CF1900B.Laura and Operations

Laura is a girl who does not like combinatorics. Nemanja will try to convince her otherwise.

Nemanja wrote some digits on the board. All of them are either $1$ , $2$ , or $3$ . The number of digits $1$ is $a$ . The number of digits $2$ is $b$ and the number of digits $3$ is $c$ . He told Laura that in one operation she can do the following:

• Select two different digits and erase them from the board. After that, write the digit ( $1$ , $2$ , or $3$ ) different from both erased digits.

For example, let the digits be $1$ , $1$ , $1$ , $2$ , $3$ , $3$ . She can choose digits $1$ and $3$ and erase them. Then the board will look like this $1$ , $1$ , $2$ , $3$ . After that, she has to write another digit $2$ , so at the end of the operation, the board will look like $1$ , $1$ , $2$ , $3$ , $2$ .

Nemanja asked her whether it was possible for only digits of one type to remain written on the board after some operations. If so, which digits can they be?

Laura was unable to solve this problem and asked you for help. As an award for helping her, she will convince Nemanja to give you some points.

Each test contains multiple test cases. The first line contains the number of test cases $t$ ( $1 \le t \le 10^5$ ). The description of the test cases follows.

The first and only line of each test case contains three integers $a$ , $b$ , $c$ ( $1 \le a, b, c \le 100$ ) — the number of ones, number of twos, and number of threes, respectively.

For each test case, output one line containing $3$ integers.

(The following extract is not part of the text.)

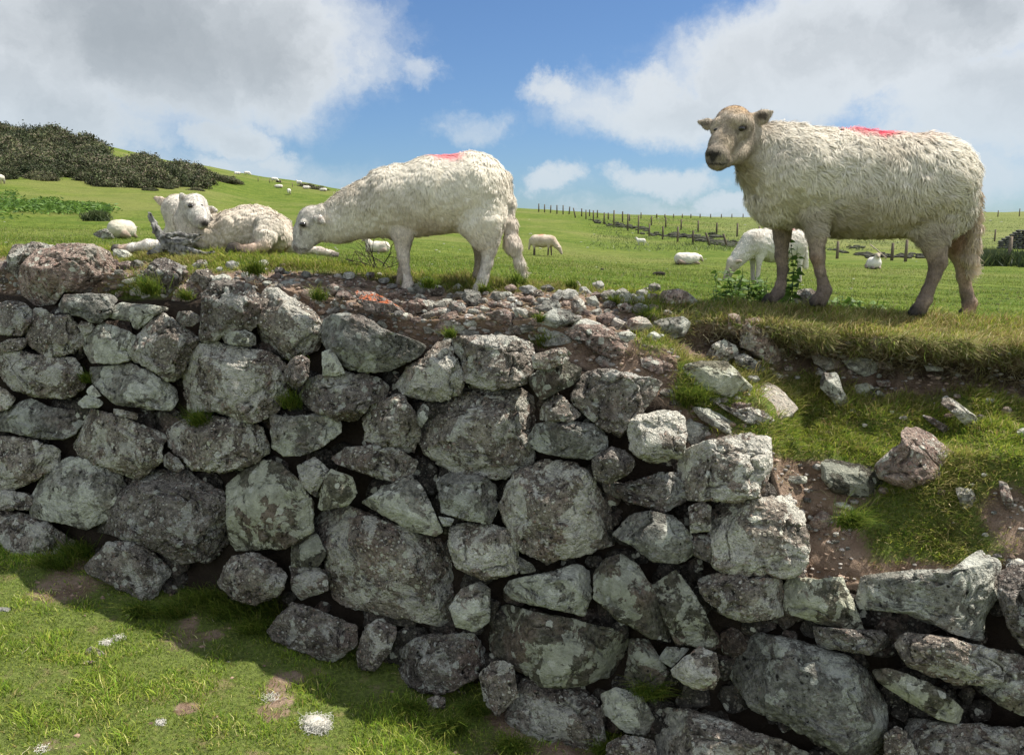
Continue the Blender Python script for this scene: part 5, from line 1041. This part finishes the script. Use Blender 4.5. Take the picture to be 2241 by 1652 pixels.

The first one should be $1$ if it is possible that after some operations only digits $1$ remain on the board, and $0$ otherwise.

Similarly, the second one should be $1$ if it is possible that after some operations only digits $2$ remain on the board, and $0$ otherwise.

Similarly, the third one should be $1$ if it is possible that after some operations only digits $3$ remain on the board, and $0$ otherwise.

In the first test case, Laura can remove digits $2$ and $3$ and write digit $1$ . After that, the board will have $2$ digits $1$ . She can make it have only digits $2$ or $3$ left by performing a similar operation.

In the second test case, she can remove digits $1$ and $3$ and write a digit $2$ . After performing that operation $2$ times, the board will have only digits $2$ left. It can be proven that there is no way to have only digits $1$ or only digits $3$ left.

In the third test case, there is a sequence of operations that leaves only digits $1$ on the board. It can be proven that there is no way to have only digits $2$ or only digits $3$ left.